With you on this. With an entirely open field, I think many teams fell for the illusion that this would be an all offense game. In reality, the best strategy would involve teams playing defensively for two thirds of the match as I see it.

Yup. The team that wins in auto will simply have to play defense to ensure the win.

I disagree.

Yes. All of our perimeter protrusions are structurally reinforced with 1"x2" box tubing (1/8" wall and currently not cheese-holed either) with the pivot of the intake made from 3/4" diam steel axle. We spared no weight in protecting our attachments

Auto doesn’t give you a big enough lead to ensure a win by just playing defense there on out.
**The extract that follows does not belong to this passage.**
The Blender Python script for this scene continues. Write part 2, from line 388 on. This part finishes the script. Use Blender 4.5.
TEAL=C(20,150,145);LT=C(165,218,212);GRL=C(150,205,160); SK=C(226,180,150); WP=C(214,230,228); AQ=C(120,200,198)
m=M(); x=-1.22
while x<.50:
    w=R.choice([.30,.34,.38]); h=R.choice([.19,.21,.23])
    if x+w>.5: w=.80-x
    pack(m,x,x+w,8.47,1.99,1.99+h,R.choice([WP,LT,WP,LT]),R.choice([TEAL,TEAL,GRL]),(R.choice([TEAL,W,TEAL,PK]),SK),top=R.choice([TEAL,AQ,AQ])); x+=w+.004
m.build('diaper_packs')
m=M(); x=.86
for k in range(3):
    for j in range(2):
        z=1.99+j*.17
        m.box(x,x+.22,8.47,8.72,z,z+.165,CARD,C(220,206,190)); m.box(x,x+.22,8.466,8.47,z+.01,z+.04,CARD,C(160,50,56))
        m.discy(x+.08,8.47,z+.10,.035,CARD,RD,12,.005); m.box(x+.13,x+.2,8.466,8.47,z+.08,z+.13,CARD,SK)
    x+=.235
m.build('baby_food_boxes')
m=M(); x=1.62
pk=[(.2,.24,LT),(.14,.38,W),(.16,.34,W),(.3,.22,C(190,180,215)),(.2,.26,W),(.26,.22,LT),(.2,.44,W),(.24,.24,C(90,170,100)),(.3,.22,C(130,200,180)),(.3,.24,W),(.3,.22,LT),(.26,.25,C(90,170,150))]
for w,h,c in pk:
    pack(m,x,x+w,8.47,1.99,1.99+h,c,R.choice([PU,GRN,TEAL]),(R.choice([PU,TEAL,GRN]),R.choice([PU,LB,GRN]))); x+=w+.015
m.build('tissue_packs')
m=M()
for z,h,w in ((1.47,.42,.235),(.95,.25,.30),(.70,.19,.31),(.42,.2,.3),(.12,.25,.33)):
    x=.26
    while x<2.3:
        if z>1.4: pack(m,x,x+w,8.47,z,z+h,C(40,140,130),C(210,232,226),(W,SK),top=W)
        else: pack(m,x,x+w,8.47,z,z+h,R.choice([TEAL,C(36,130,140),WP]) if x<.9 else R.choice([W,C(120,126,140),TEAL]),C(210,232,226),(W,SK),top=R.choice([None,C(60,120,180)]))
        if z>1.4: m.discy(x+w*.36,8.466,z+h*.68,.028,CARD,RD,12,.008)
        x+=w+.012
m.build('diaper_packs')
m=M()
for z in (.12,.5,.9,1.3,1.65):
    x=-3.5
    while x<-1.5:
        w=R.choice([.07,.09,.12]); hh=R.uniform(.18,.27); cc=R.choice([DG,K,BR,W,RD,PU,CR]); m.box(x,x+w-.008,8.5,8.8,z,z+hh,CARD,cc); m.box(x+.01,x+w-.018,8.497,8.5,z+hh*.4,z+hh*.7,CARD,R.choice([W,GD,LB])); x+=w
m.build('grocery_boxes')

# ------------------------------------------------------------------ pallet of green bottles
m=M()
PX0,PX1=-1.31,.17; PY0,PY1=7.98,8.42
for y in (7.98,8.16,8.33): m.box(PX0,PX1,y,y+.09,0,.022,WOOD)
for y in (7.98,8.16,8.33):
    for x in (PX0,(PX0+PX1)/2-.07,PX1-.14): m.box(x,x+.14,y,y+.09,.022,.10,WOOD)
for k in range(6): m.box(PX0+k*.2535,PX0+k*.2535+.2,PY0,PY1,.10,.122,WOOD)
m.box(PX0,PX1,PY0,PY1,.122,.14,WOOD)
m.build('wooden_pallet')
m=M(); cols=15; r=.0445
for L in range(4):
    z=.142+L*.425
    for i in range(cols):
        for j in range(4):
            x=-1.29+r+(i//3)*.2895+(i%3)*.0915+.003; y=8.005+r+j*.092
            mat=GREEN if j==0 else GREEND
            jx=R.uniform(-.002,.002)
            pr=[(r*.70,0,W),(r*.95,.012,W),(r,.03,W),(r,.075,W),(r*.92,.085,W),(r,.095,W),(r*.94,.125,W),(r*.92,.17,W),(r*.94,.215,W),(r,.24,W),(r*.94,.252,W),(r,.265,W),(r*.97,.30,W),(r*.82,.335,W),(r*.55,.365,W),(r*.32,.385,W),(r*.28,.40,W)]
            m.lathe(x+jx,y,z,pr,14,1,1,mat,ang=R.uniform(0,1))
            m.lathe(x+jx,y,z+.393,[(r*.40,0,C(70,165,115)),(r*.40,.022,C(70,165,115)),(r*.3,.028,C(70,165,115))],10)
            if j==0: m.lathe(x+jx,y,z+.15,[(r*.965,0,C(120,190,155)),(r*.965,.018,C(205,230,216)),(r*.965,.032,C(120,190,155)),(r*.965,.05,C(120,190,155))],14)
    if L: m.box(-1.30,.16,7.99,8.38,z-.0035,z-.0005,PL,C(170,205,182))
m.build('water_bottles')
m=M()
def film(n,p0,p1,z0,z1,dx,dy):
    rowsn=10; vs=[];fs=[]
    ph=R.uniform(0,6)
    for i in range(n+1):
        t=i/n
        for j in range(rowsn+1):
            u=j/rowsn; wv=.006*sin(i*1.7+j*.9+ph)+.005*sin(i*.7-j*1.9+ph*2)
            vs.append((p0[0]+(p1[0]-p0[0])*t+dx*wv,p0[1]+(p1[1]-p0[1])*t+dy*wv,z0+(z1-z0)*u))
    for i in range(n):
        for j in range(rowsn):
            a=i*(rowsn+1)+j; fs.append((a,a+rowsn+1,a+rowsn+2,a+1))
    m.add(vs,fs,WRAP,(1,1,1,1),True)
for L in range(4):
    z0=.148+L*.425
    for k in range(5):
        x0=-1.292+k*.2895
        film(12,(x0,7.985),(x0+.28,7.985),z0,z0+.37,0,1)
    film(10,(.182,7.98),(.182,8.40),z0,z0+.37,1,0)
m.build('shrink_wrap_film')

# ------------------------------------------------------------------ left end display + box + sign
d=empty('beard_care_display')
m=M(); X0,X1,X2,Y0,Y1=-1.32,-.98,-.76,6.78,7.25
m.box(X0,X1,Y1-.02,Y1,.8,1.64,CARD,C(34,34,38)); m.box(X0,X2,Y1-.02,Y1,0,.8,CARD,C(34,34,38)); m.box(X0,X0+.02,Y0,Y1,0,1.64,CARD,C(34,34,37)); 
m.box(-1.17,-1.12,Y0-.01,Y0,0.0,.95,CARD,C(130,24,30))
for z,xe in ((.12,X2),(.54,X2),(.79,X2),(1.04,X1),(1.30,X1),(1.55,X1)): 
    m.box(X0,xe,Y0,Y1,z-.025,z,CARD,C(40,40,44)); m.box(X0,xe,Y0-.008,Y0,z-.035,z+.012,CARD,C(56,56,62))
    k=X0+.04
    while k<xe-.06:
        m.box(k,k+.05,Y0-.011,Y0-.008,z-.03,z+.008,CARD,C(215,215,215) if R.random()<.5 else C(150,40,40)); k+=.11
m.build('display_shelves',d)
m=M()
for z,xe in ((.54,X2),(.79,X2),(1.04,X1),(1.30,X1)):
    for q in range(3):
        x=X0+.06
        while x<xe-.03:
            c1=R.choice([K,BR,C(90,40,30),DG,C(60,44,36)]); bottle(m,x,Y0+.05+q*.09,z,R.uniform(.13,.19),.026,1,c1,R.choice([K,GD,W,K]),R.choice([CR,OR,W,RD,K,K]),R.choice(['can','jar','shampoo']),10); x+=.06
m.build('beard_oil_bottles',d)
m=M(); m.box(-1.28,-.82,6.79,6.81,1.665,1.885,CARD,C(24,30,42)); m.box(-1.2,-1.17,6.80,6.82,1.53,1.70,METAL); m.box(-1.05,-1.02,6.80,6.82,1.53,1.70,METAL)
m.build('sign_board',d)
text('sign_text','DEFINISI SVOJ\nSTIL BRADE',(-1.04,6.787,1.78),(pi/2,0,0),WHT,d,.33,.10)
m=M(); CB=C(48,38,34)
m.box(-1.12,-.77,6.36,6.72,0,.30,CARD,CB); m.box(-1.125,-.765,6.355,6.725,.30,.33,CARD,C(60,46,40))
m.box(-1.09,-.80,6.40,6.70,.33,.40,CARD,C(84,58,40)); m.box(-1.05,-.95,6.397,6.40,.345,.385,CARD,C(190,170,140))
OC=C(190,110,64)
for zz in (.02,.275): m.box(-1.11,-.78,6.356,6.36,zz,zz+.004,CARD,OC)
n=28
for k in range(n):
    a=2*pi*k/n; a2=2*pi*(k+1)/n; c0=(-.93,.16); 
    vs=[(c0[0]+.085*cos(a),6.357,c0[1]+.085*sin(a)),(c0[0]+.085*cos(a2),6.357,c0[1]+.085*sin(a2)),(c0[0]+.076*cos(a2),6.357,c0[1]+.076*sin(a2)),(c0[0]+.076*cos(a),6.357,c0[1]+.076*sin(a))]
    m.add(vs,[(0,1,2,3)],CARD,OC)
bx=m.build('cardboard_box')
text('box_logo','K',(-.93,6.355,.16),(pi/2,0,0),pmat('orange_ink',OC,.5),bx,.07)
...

Unless the defense is summed up by a shutdown goalie bot that thwarts ~2 of your auto balls and a large percentage of teleop shots

You mean If I’m up by 5 after auto I haven’t already won?

What do you mean first round sort is assist points not auto points? grumble

Did I mention the drop center? We’ll see you in St. Louis :cool:

If the red ball (or 2 or 3) is on the floor, and two blue bots can take turns hitting it (or hitting red bots trying to pick it up) to keep it on the floor and out of possession by red bots-- and one blue bot can make cycles without ever putting the blue ball on the floor (or holding it precariously in front of itself) then blue can win (albeit with less assists than they might like.)

I think a very competitive bot design is one that can get loaded in a secure hopper above the frame by a human (bot preferably not needing to be stationed at the field wall to still reliably receive), then truss toss and catch in its own hopper reliably (I know, no catch points for that) and then score, preferably 10 pts.

This bot can score 20 pts (and one assist – since a solo run is one assist) on very fast cycles with low risk of loss of ball control, with the only effective defense being bots getting in the way and/or playing goalie. The bot’s two partners can play full on defense- taking turns bumping the ball in the wrong direction and significantly slow down any cycle strategy that puts the ball on the floor to pass or where its easy to have a bot lose the ball via a strong hit due to insecure possession.

All three human players in alliance station can speed up cycles – one at pedestal, one at corner and one at inbounding location – ball is tossed from player to player to inbound as quickly as possible.

As long as the team is not too far behind after auto, it should be able to get/keep ahead with a robust, fast, low scoring cycle against a largely disruptable strategy that puts the ball at high risk of possession loss.

The top teams/alliances will have full control/carry-possession of their own ball and will control (but not possess) their opponents ball as much as possible. If you can’t guarantee a reliable CATCH or a reliable self or human catch or human catch after a TRUSS, its probably not going to be worth doing the TRUSS, if your opponents are playing smart.

Truss shots yo. There’s no way you have a blocker that’s within the height requirements that can block the parabolic arch of a truss shot.

Height requirements in the goalie zone?

I thought there would be only one human player in the alliance station. Two are stationed up by the truss in those positions. I also note that human players cannot pass the ball between each other from station to station. Now… that was assuming human players were dispersed on the field and not all behind the alliance area.

Anyone else want to chime in on this? Can an alliance use all of its alliance human players in the drive station area? Would you want to?

G8
Each TEAM member must be in designated areas:

COACHES and DRIVERS must be in the ALLIANCE STATION and behind the STARTING LINE.
HUMAN PLAYERS must be either in one of their HUMAN PLAYER AREAS or in the ALLIANCE STATION and behind the STARTING LINE.

G38
HUMAN PLAYERS may not pass the BALL to a HUMAN PLAYER in another HUMAN PLAYER AREA (passing the BALL within an ALLIANCE STATION or HUMAN PLAYER AREA is permitted).

If they can never complete a cycle (blocked in the high AND low goal) all you get is 10 points (20 for catch).